The Tea Party knows there’s something wrong with their lives, but they attribute it all to government interfering with the free market system. Most Democrats wonder what kind of tea is being consumed by their brethren to the right, because they haven’t seen a free market in America in the lifetimes of most of them. When the senior manager of a private equity fund, paid tens of millions dollars a year, is taxed at rate that is a fraction of the rate applied to his secretary’s pay, folks just shrug and say that’s the way it goes. When some rating agency tells you that a bundle of inferior debt should be A-rated, and it happens all the time even in the current market, and there really isn’t a regulation to stop this process because the SEC’s enforcement/regulatory budget has been cut and they don’t have the staff to manage new regulations, folks just shrug and say that’s just the way it goes.
But who’s right? Are the rich getting richer? Or is that just a lot of “Occupy Wall Street” propaganda? Enter the Congressional Budget Office (“CBO”) with research based on census and tax data: “[On October 25th], the CBO released an analysis of America's distribution of wealth over the last three decades. Their findings were shocking: Among the top 1% of households, income grew by an amazing 275% over the last 30 years. In the same period, the middle 60% of households -- the heart of the middle class -- saw their incomes increase by less than 40%.

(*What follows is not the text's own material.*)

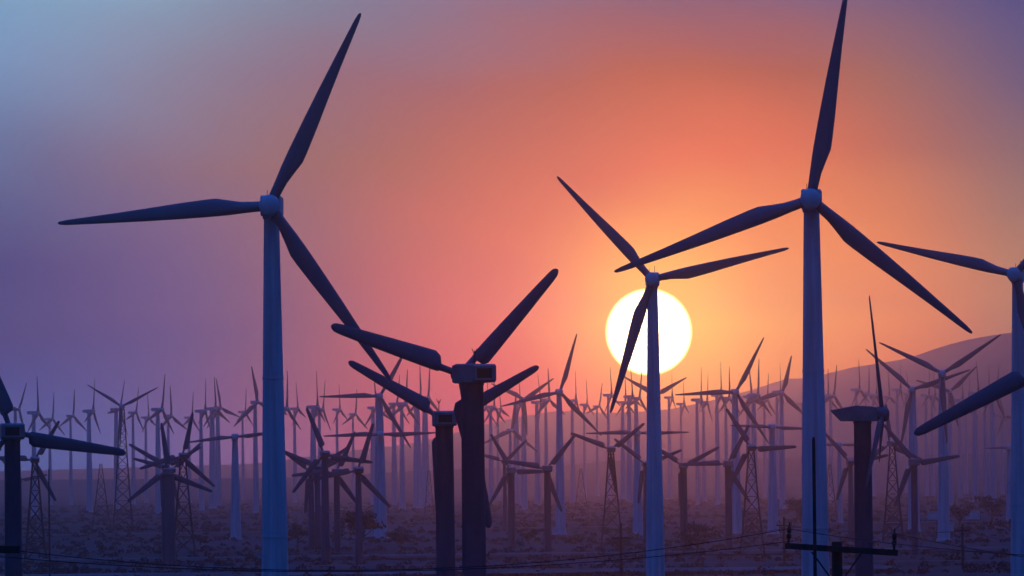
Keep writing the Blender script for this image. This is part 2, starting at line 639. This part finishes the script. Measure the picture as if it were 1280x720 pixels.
# ------------------------------------------------------------------ ground and hills
def grid(name, xs, ys, zf, m, kind='structure'):
    X, Y = np.meshgrid(xs, ys)
    Z = zf(X, Y)
    v = np.stack([X, Y, Z], -1).reshape(-1, 3)
    nx, ny = len(xs), len(ys)
    f = [(j * nx + i, j * nx + i + 1, (j + 1) * nx + i + 1, (j + 1) * nx + i) for j in range(ny - 1) for i in range(nx - 1)]
    o = link(name, v, f, m, smooth_ang=60)
    o['kind'] = kind
    return o


def wob(X, Y, s, seed):
    r = np.random.default_rng(seed)
    Z = np.zeros_like(X)
    for o in range(5):
        k = s * 2 ** o
        for _ in range(3):
            a, p = r.uniform(0, 6.28), r.uniform(0, 6.28)
            Z += np.sin((X * math.cos(a) + Y * math.sin(a)) / k + p) * 0.5 ** (4 - o)
    return Z / 3


def ground_z(X, Y):
    return wob(X, Y, 12, 3) * 0.16 - 0.1


grid('ground', np.linspace(-3100, 3100, 130), np.concatenate([np.linspace(-300, 1000, 40), np.linspace(1010, 4200, 320), np.linspace(4240, 12400, 100)]),
     ground_z, M['ground'])


def profile(pts, d):
    xs = [at(px, py, d).x for px, py in pts]
    zs = [at(px, py, d).z for px, py in pts]
    return lambda X: np.interp(X, xs, zs)


low = profile([(-3000, 602), (-300, 602), (0, 600), (200, 599), (340, 598), (440, 594), (540, 588), (640, 585), (700, 582), (770, 576), (840, 573), (960, 573), (1100, 571),
               (1240, 566), (1280, 565), (1500, 560), (4000, 575)], 6600)
rg = profile([(-3000, 592), (0, 590), (330, 580), (430, 566), (520, 556), (580, 540), (640, 524), (700, 515), (760, 518), (830, 514),
              (890, 502), (946, 487), (980, 475), (1010, 474), (1035, 468), (1060, 461), (1090, 456), (1125, 450), (1150, 443), (1180, 432), (1215, 423), (1250, 417),
              (1285, 413), (1400, 400), (1700, 420), (3000, 520)], 11300)


def hump(Y, y0, yc, y1):
    t = np.where(Y < yc, (Y - y0) / (yc - y0), (y1 - Y) / (y1 - yc))
    t = np.clip(t, 0, 1)
    return t * t * (3 - 2 * t)


grid('low_hill', np.linspace(-1500, 1500, 160), np.linspace(5000, 8000, 50),
     lambda X, Y: -1.5 + (low(X) + 1.5 + wob(X, Y, 14, 8) * 0.45) * hump(Y, 5000, 6600, 8000) , M['hill'])
grid('mountains', np.linspace(-3000, 3000, 300), np.linspace(9800, 12300, 70),
     lambda X, Y: -1.5 + (rg(X) + 1.5 + wob(X, Y, 20, 9) * 2.4) * hump(Y, 9800, 11300, 12300) + np.clip(wob(X * 1.4, Y * 0.5, 40, 4), -1, 1) * 10 * hump(Y, 9800, 10700, 11300), M['mountain'])


def strip(name, pts, width, m, z):
    v, f = [], []
    for i, (x, y) in enumerate(pts):
        a = Vector(pts[max(0, i - 1)])
        b = Vector(pts[min(len(pts) - 1, i + 1)])
        t = (b - a).normalized()
        n = Vector((-t.y, t.x)) * width * 0.5 * (1 + 0.25 * math.sin(i * 1.7))
        v += [(x + n.x, y + n.y, z), (x - n.x, y - n.y, z)]
    for i in range(len(pts) - 1):
        f.append((2 * i, 2 * i + 1, 2 * i + 3, 2 * i + 2))
    o = link(name, v, f, m)
    o['kind'] = 'structure'
    return o


strip('dirt_track', [(x, 1500 + 14 * math.sin(x / 90) + x * 0.12) for x in range(-400, 420, 20)], 24, M['track'], 0.42)
strip('dirt_track', [(x, 1325 + 8 * math.sin(x / 70) - x * 0.35) for x in range(-400, 420, 20)], 9, M['track'], 0.43)
strip('dirt_track', [(x, 2180 + 25 * math.sin(x / 130) + x * 0.5) for x in range(-500, 520, 20)], 30, M['track'], 0.44)
strip('dirt_track', [(x, 3000 + 25 * math.sin(x / 130) - x * 0.3) for x in range(-700, 720, 30)], 34, M['track'], 0.45)
strip('sandy_wash', [(x, 1236 + 10 * math.sin(x / 60) - x * 0.1) for x in range(-400, 60, 15)], 46, M['sand'], 0.40)


# ------------------------------------------------------------------ scrub
def leaves(cents, radii, n, size, seed, flat=0.75):
    r = np.random.default_rng(seed)
    k = len(cents)
    c = np.repeat(cents, n, 0)
    R = np.repeat(radii, n)[:, None]
    u = r.normal(size=(k * n, 3))
    u /= np.linalg.norm(u, axis=1)[:, None]
    u[:, 2] = np.abs(u[:, 2])
    p = c + u * R * (r.uniform(0.25, 1.0, (k * n, 1)) ** 0.6) * np.array([1, 1, flat])
    a = r.normal(size=(k * n, 3))
    b = r.normal(size=(k * n, 3))
    a /= np.linalg.norm(a, axis=1)[:, None]
    b -= a * (a * b).sum(1)[:, None]
    b /= np.linalg.norm(b, axis=1)[:, None]
    s = R * size * r.uniform(0.6, 1.3, (k * n, 1))
    q = np.stack([p - a * s, p - b * s * 0.6, p + a * s, p + b * s * 0.6], 1).reshape(-1, 3)
    return q


def quads(name, q, m):
    me = bpy.data.meshes.new(name)
    nq = len(q) // 4
    me.vertices.add(len(q))
    me.vertices.foreach_set('co', q.astype(np.float32).ravel())
    me.loops.add(len(q))
    me.loops.foreach_set('vertex_index', np.arange(len(q), dtype=np.int32))
    me.polygons.add(nq)
    me.polygons.foreach_set('loop_start', np.arange(nq, dtype=np.int32) * 4)
    me.update()
    me.validate()
    me.materials.append(m)
    o = bpy.data.objects.new(name, me)
    COL.objects.link(o)
    return o


nb = 8000
dd = 1190 + 3000 * rng.uniform(0, 1, nb) ** 1.5
xx = rng.uniform(-1, 1, nb) * (dd * 0.0575 + 25)
keep = np.ones(nb, bool)
for d0, s, w in ((1500, 0.12, 17), (1325, -0.35, 8), (2180, 0.5, 20), (3000, -0.3, 22)):
    keep &= np.abs(dd - (d0 + s * xx)) > w * (0.6 + 0.5 * rng.uniform(0, 1, nb))
keep &= ~((np.abs(dd - (1236 - xx * 0.1)) < 24) & (xx < 60) & (rng.uniform(0, 1, nb) < 0.8))
clump = np.sin(xx / 13 + np.sin(dd / 90) * 2) + np.sin(dd / 47 + xx / 31)
keep &= clump > rng.uniform(-2.2, 1.0, nb)
dd, xx = dd[keep], xx[keep]
rad = rng.uniform(0.45, 1.25, len(dd)) * (0.8 + 0.25 * (dd > 2000))
cen = np.stack([xx, dd, np.zeros_like(xx) + 0.05], -1)
scrub = quads('scrub', leaves(cen, rad, 26, 0.30, 3), M['scrub'])
tag(scrub, 'low dark desert scrub scattered over the valley floor', kind='stuff')


def tree(x, ybase, hpx, d, label, spread=1.0, seed=0):
    p = at(x, ybase, d)
    hh = 0.8 * hpx * d / F
    root = empty('desert_tree', (p.x, d, 0))
    tag(root, label, 'tree', 'dark trees and tall bushes on the plain')
    r = random.Random(seed)
    v, f = [], []
    bar(v, f, (0, 0, -0.3), (0.1, 0, hh * 0.45), 0.09 * hh, 7, 0.05 * hh)
    cents = []
    for k in range(7):
        a = k * 0.9 + r.uniform(-.3, .3)
        e = Vector((math.cos(a) * hh * 0.42 * spread * r.uniform(.5, 1.1), math.sin(a) * hh * 0.42 * spread * r.uniform(.5, 1), hh * r.uniform(0.42, 0.8)))
        bar(v, f, (0.05, 0, hh * r.uniform(0.15, 0.4)), e, 0.04 * hh, 5, 0.012 * hh)
        cents.append(e)
        cents.append(e * r.uniform(0.5, 0.8) + Vector((0, 0, hh * r.uniform(0.0, 0.25))))
    link('trunk', v, f, M['bark'], root)
    q = leaves(np.array([tuple(c) for c in cents]), np.array([hh * r.uniform(0.16, 0.28) for _ in cents]), 90, 0.17, seed + 50, 0.8)
    o = quads('crown', q, M['leaf'])
    o.parent = root


TREES = [
    (452, 700, 66, 1640, 'tall dark bush behind the slim dark tower and its paddle rotor', 0.75),
    (872, 704, 52, 1500, 'rounded dark tree just right of the dark drum tower right of the sun', 1.2),
    (776, 702, 30, 1500, 'low dark bush between the lattice tower below the sun and the tower over the sun', 1.3),
    (1000, 668, 40, 2300, 'feathery dark tree left of the tallest right hand tower', 1.0),
    (1240, 664, 44, 2350, 'broad dark tree low at the right edge beside the cropped tower', 1.5),
    (1200, 676, 34, 2150, 'small dark tree just right of the pale V-bladed turbine tower', 1.3),
    (372, 690, 40, 1720, 'bushy dark tree just right of the tallest left hand tower', 1.2),
    (500, 694, 34, 1700, 'dark bush left of the twin dark drum towers', 1.4),
    (660, 690, 26, 1750, 'low dark bush between two slim paddle turbines left of the lattice tower', 1.4),
    (250, 682, 24, 1800, 'low dark bush right of the starburst of paddle blades', 1.6),
    (110, 676, 22, 2000, 'squat dark bush under the long left hand paddle blade', 1.6),
]
for i, (x, yb, hp, d, lab, sp) in enumerate(TREES):
    tree(x, yb, hp, d, lab, sp, i)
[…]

The top 1% of Americans have 225 times the wealth of those in the middle! “While corporate performance has been on this sharp decline, executive compensation [CEO’s] has been increasing astronomically. Whereas in 1965, executive compensation was 24 times what the typical worker made, studies show that today executive compensation is a staggering 275 times what the typical worker makes.” Typepad.com, January 2011. With the major component of middle class wealth buried in the American dream of home ownership, the demise of real estate values has simply killed the middle class. Without the massive discretionary income to trade stocks and bonds on a meaningful level, most of us relied on wealth-building in our homes. With house prices crashing and burning, that middle class’ economic buffer is simply gone. “Half of borrowers with prime loans -- or loans made to borrowers with good credit and income -- will likely end up underwater anyway, according to a recent report… Already more than one-third of prime mortgage loan borrowers are underwater or owe more on their homes than they're worth and with home prices expected to drop by another 10 percent, half of prime borrowers will likely end up underwater, a Fitch Ratings report found. More than 12 percent of borrowers are seriously behind on their payments according to the report, putting them at risk of defaulting.” HuffingtonPost.com, October 7th. Mortgage delinquencies have hovered around or above 10% for a very long time.

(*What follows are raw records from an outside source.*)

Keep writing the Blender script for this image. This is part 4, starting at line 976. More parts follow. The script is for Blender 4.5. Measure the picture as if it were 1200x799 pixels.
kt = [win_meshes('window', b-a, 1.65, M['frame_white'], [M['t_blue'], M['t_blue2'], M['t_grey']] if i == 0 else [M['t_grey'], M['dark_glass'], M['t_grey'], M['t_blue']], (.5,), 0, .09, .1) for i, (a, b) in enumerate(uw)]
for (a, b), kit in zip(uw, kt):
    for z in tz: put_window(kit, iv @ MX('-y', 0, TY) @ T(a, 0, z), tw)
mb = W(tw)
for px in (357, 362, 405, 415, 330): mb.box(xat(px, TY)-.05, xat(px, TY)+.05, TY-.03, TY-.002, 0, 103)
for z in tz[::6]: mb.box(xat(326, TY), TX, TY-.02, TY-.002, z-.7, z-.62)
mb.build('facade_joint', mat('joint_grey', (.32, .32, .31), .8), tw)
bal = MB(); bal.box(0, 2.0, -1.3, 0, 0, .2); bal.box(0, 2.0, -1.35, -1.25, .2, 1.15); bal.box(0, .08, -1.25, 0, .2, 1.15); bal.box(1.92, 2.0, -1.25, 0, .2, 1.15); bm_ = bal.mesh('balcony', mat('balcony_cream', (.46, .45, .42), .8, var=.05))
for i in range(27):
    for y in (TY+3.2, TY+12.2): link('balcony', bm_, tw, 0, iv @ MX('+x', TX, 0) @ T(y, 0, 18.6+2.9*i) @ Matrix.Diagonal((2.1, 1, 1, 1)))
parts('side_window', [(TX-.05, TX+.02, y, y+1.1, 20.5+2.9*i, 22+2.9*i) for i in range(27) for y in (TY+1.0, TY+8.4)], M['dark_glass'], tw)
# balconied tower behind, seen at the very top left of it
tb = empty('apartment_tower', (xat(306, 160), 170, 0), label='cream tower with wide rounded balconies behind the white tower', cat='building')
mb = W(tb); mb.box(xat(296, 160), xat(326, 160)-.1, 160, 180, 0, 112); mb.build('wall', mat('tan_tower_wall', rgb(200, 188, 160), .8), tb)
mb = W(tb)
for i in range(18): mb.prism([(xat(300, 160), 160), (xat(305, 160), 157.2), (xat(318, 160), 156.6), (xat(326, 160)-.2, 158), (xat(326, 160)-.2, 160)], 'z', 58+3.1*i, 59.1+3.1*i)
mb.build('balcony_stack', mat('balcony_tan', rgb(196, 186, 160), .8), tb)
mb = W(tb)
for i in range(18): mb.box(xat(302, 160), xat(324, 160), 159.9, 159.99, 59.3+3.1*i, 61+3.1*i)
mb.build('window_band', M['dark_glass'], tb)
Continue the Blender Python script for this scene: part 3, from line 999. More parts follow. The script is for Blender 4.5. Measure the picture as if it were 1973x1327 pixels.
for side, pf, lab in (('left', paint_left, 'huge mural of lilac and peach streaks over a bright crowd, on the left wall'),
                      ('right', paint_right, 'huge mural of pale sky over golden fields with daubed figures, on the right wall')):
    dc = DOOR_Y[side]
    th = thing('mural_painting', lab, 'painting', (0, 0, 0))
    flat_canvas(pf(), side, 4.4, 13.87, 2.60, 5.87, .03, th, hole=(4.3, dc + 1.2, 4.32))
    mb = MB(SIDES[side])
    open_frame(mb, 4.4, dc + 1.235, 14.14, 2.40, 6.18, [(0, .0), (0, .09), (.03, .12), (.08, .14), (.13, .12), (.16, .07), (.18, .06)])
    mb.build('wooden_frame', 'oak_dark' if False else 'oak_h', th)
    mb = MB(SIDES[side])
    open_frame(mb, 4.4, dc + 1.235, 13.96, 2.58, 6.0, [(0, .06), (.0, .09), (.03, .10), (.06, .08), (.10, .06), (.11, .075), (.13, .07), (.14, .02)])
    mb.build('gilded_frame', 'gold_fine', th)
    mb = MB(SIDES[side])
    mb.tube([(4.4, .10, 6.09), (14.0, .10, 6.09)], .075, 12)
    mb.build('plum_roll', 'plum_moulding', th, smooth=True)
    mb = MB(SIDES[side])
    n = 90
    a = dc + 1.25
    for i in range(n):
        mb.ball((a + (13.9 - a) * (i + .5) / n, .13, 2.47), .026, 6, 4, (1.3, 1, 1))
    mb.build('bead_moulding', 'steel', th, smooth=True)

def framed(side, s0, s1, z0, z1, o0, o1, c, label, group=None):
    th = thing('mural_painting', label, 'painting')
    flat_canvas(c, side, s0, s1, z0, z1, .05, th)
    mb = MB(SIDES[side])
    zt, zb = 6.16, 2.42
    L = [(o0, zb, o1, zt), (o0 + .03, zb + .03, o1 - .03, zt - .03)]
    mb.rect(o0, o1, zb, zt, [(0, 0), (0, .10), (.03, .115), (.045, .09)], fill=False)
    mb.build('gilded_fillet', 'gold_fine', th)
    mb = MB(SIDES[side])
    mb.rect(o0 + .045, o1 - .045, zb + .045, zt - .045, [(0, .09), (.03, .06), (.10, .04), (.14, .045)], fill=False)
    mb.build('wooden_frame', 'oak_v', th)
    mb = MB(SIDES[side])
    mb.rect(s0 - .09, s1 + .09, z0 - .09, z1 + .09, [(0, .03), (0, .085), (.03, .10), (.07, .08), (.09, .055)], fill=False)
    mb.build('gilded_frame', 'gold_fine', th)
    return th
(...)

But the stock market reacted to better-than-expected retail numbers and the settlement of new European bank recapitalization required as a result of the concerted action of the European Union. So we’re not going to double dip! Yeah! Champagne! Oh… you referenced the big stock market rally, and middle class folks aren’t really that heavily invested in that sector of the market. They are actually the ones who make up the vast, vast majority of the unemployed and under-employed, and those with enough stock don’t derive their wealth from salaries or wages. Yet, “42 percent of financial wealth is controlled by the top 1 percent. We would need to go back to the Great Depression to see such lopsided data.” MyBudget360.com
So I am going to predict. The current “Occupy Wall Street” phenomenon will fizzle – unless the authorities are dumb enough to fire real bullets into one crowd or another (Oakland?) – if for no other reason that winter is around the corner. But unless someone figures out how to restore the middle class, the underlying unrest will be back… and back again… and again… and again… growing a bit at time. For those old enough to remember the progression of the Vietnam protests in the late 1960s and early 1970s, from a trickle to a raging fire that only was extinguished with American forces in fast retreat being pulled out of this most unpopular war. I remember how the protestors were referred to as “hippies” and “drug-users,” but in the end, they became just people like us. We’ve been here before, and ignoring the middle class is an invitation for an escalation of tensions from increasingly angry, massive group of people.
I’m Peter Dekom, and it is interesting to watch the birth of a potentially very large political movement that threatens to envelop us all.